I’ll always be a Browns fan; it’s my cross to bear, one that also is borne by Browns Backers around the globe. I’m not expecting a winner. I just wish this once-proud, well-run team would stop being a laughingstock.

The Twilight Of Talk Shows

Last week Jay Leno stopped hosting The Tonight Show. I was amazed to see that he had been the host of that venerable show for 22 years. That means it’s been 22 years since I last watched The Tonight Show.

I’ve got nothing against Leno, who could capably tell a joke and mug for the camera. He’ll be replaced by the smug Jimmy Fallon, whose claimed talents have always been lost on me, and I won’t watch the show then, either. It’s just that the talk show concept seems so trite and formulaic, it takes a gigantic talent and iconic figure like Johnny Carson to make it watchable. None of the current crop of hosts even comes close — which means the appeal of late-night talk shows is strictly limited to insomniacs.

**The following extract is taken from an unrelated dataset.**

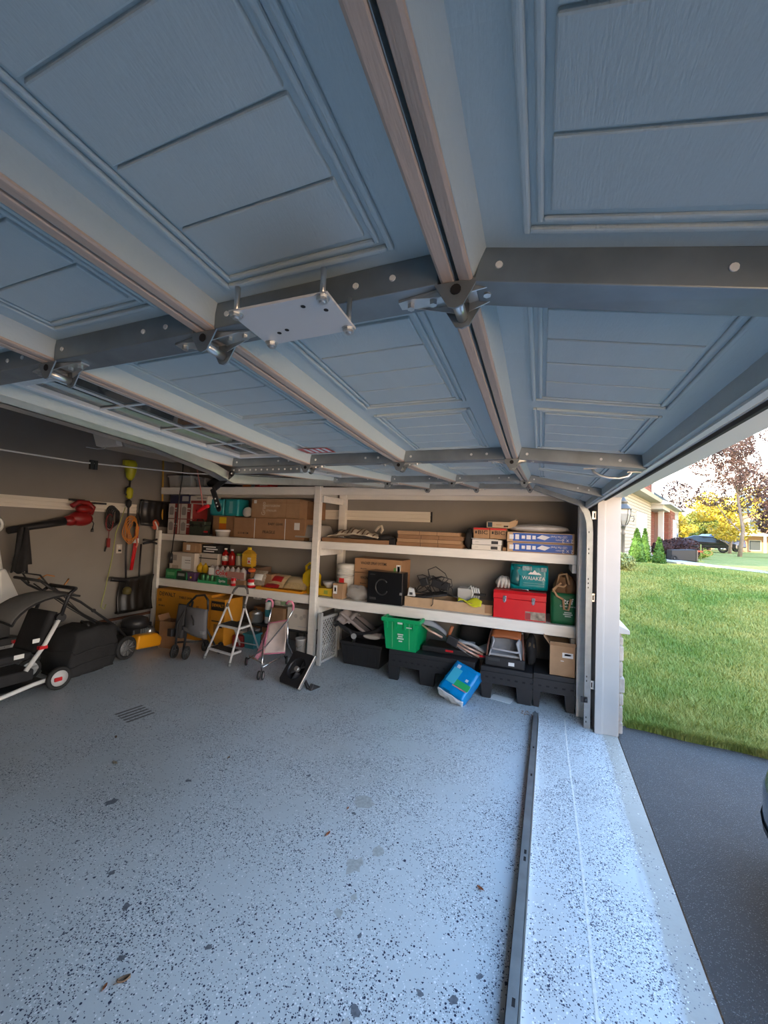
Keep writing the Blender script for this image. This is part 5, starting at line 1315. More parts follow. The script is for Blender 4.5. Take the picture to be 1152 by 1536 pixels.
for k in range(-6, 7):
    for sg in (1, -1):
        y0 = .20 + .06*k; a = (y0 - .26*sg, .05); b = (y0 + .26*sg, .57)
        # clip the slanted lattice slat to the frame
        def clip(p, q):
            (ya, za), (yb, zb) = p, q
            def at_y(y): return za + (zb - za)*(y - ya)/(yb - ya)
            pts_ = []
            for (y, z) in (p, q):
                if y < .02: z = at_y(.02); y = .02
                if y > .38: z = at_y(.38); y = .38
                pts_.append((y, z))
            return pts_
        (ya, za), (yb, zb) = clip(a, b)
        if not (.04 <= za <= .58 and .04 <= zb <= .58) or abs(zb - za) < .04: continue
        MB().cyl((0.004*sg, ya, za), (0.004*sg, yb, zb), .007, n=6).build('lattice_slat', M_gate, t)
M_pal = mat('black_platform', (.016, .017, .020), .55, bump=.15, bscale=60)
def platform(label, x0, x1, legs, y0=4.47, h=.345, d=.55):
    cx = (x0 + x1)/2
    t = thing('plastic_platform', label, 'platform', (cx, y0 + d/2, 0), group='black platforms under the shelf')
    f = -d/2
    MB().box(x0 - cx, x1 - cx, f, d/2, h - .05, h).build('deck', M_pal, t, bevel=.006)
    MB().box(x0 - cx, x1 - cx, f, f + .02, .16, h - .05).build('front_panel', M_pal, t)
    for a, b in legs:
        mb = MB(); mb.prism([(a - cx, 0), (b - cx, 0), (b - cx + .015, .16), (a - cx - .015, .16)], 'y', f, f + .05); mb.build('leg', M_pal, t, bevel=.004)
        MB().box(a - cx, b - cx, d/2 - .06, d/2, 0, h - .05).build('leg', M_pal, t)
    n_ = int((x1 - x0)/.075)
    for k in range(n_):
        x = x0 - cx + .05 + .075*k
        MB().box(x, x + .03, f - .0012, f, .215, .232).build('slot', M_hole, t)
platform('left of three black slotted plastic platforms, carrying the green crate', -1.67, -.67, [(-1.66, -1.55), (-1.28, -1.12), (-.80, -.69)])
platform('middle of three black slotted plastic platforms, under the seat with orange trim', -.60, -.075, [(-.585, -.49), (-.22, -.085)], y0=4.46, h=.33)
platform('right of three black slotted plastic platforms, under the brown carton', -.07, .322, [(.24, .315), (-.06, -.01)], y0=4.47, h=.34)
t = thing('green_crate', 'bright green plastic tote crate with hinged lid edges on the left black platform', 'crate', (-1.53, 4.68, .347))
M_crate = mat('crate_green', (.0, .34, .11), .4)
k = .02
mb = MB(); mb.frust(.36, .40, .43, .46, 0, .005)
def crate_wall(a0, a1, b0, b1):
    pass
w0, d0, w1, d1, h = .37, .40, .44, .48, .36
vs = []
for (ww, dd, zz) in ((w0, d0, 0), (w1, d1, h), (w1 - .03, d1 - .03, h), (w0 - .03, d0 - .03, .012)):
    vs += [(-ww/2, -dd/2, zz), (ww/2, -dd/2, zz), (ww/2, dd/2, zz), (-ww/2, dd/2, zz)]
fs = [(0, 1, 2, 3)] + [(4*l + i, 4*l + (i+1) % 4, 4*(l+1) + (i+1) % 4, 4*(l+1) + i) for l in range(3) for i in range(4)] + [(12, 13, 14, 15)]
mb = MB(); mb.add(vs, fs); mb.build('crate_body', M_crate, t)
for (xa, xb, ya, yb) in ((-.24, .24, -.255, -.235), (-.24, .24, .235, .255), (-.24, -.215, -.235, .235), (.215, .24, -.235, .235)): MB().box(xa, xb, ya, yb, .33, .375).build('rim', M_crate, t, bevel=.004)
for x in (-.17, -.06, .06, .17): MB().box(x - .012, x + .012, -.256 + .0, -.236, .255, .33).build('rim_bracket', M_crate, t)
for x in (-.105, .105):
    mb = MB(); mb.add([(x - .004, -.2035, .02), (x + .004, -.2035, .02), (x + .006, -.240, .33), (x - .002, -.240, .33)], [(0, 1, 2, 3)]); mb.build('panel_line', mat('green_lite2', (.10, .45, .20), .5), t, solid=.004)
MB().box(-.03, .03, -.2615, -.2545, .315, .335).build('logo_plate', mat('crate_white', (.6, .7, .62), .5), t)
for z, w_, n_ in ((.19, .07, 0), (.165, .055, 0), (.14, .08, 0), (.11, .045, 0)): MB().box(.0 - w_/2, w_/2, -.2255 - (z - .14)*.12, -.2225 - (z - .14)*.12, z - .007, z + .007).build('printed_mark', mat('crate_white', (.6, .7, .62), .5), t)
MB().box(.06, .14, -.2445, -.2385, .275, .285).build('printed_mark', mat('crate_white', (.6, .7, .62), .5), t)

M_rose = mat('rose_tube', (.56, .36, .27), .35, .4)
t = thing('folded_stroller', 'folded grey stroller with rose metal tubes lying on the left black platform', 'stroller', (-.98, 4.76, .347))
mb = MB(); mb.box(-.33, .42, -.16, .16, 0.0, .065); mb.build('folded_base', M_black, t, bevel=.015)
for x in (.0, .36): MB().box(x - .045, x + .045, -.163, -.159, .03, .052).build('red_tag', M_red, t)
mb = MB(); mb.grid(lambda u, v: (-.36 + .62*u, -.15 + .2*v, .30 - .24*u + .05*math.sin(5*u + 2*v) + .04*math.sin(9*v)), 14, 8); mb.build('grey_canopy', mat('stroller_grey', (.25, .26, .28), .9, var=.15, bump=.3, bscale=60), t, solid=.03)
mb = MB(); mb.grid(lambda u, v: (.05 + .38*u, -.12 + .2*v, .10 + .05*math.sin(4*u + 3*v)), 8, 6); mb.build('seat_fabric', mat('stroller_pale', (.36, .37, .39), .9, var=.1), t, solid=.03)
for pts in ([(-.36, -.17, .32), (-.24, -.18, .25), (-.08, -.18, .19)], [(.02, -.175, .20), (.20, -.17, .12), (.38, -.165, .06)], [(.02, -.165, .17), (.18, -.16, .085), (.34, -.165, .03)]): MB().tube(pts, .013, 8).build('rose_tube', M_rose, t)
MB().box(-.09, .04, -.20, -.15, .12, .22, Matrix.Rotation(R(20), 4, 'Y')).build('fold_joint', M_black, t, bevel=.012)
MB().tube([(-.02, -.17, .20), (.03, -.17, .33)], .020, 8).build('leather_grip', mat('tan_leather', (.34, .10, .03), .6), t)
lump('black_bag', 'black bag stuffed behind the folded grey stroller under the shelf', 'bag', (-.72, 5.08, .347), (.26, .12, .17), M_bfab, .1, 7, extra=lambda t: knot(t, .30))
t = thing('booster_seat', 'grey travel seat with orange leather trim on the middle black platform', 'child seat', (-.36, 4.66, .332))
MB().box(-.205, .205, -.165, .15, 0, .10).build('seat_base', M_black, t, bevel=.012)
MB().box(.04, .10, -.168, -.164, .03, .065).build('white_tag', M_paper, t); MB().box(-.17, -.05, -.168, -.164, .06, .085).build('dark_badge', mat('badge', (.05, .05, .05), .3), t)
mb = MB(); mb.grid(lambda u, v: (-.17 + .34*u + .0, .08 - .02*math.sin(math.pi*u), .09 + .25*v), 10, 6); mb.build('seat_back', mat('stroller_grey', (.25, .26, .28), .9), t, solid=.03)
MB().box(-.17, .17, -.12, .07, .10, .125).build('seat_cushion', mat('stroller_pale', (.36, .37, .39), .9, var=.1), t, bevel=.012)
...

At the dawn of TV, the staples of programming were westerns, variety shows, news documentaries, and talk shows. The Tonight Show, for example, started in 1954 with Steve Allen as its host. Sixty years later, the westerns and variety shows and documentaries are gone from the airwaves, but the talk shows remain.

In 60 years, the creaky format of talk shows hasn’t changed much, either. We’ve seen Jack Parr, Carson, Joey Bishop, Merv Griffin, Dick Cavett, David Letterman, Jay Leno, Jimmy Kimmel, and countless others I’ve long since forgotten sitting behind their desks and coffee cups, with some phony backdrop behind them. There’s a monologue, a skit or parody, and some banter with the band leader or sidekick, and then the guests come out — a film star pitching her movie, a new comedian trying to hit the big time, and perhaps a political figure or quirky character who won a yodeling contest or collects rocks that look like U.S. Presidents. A few rote questions, some banal conversation, and its time to move down the couch and bring on the next guest.

Why are talk shows still on their air? Do people find some comfort in the familiar format? Why is a vintage concept that began decades before the internet, CDs, streaming video, and Netflix still around, when everything else about our popular culture has changed so dramatically?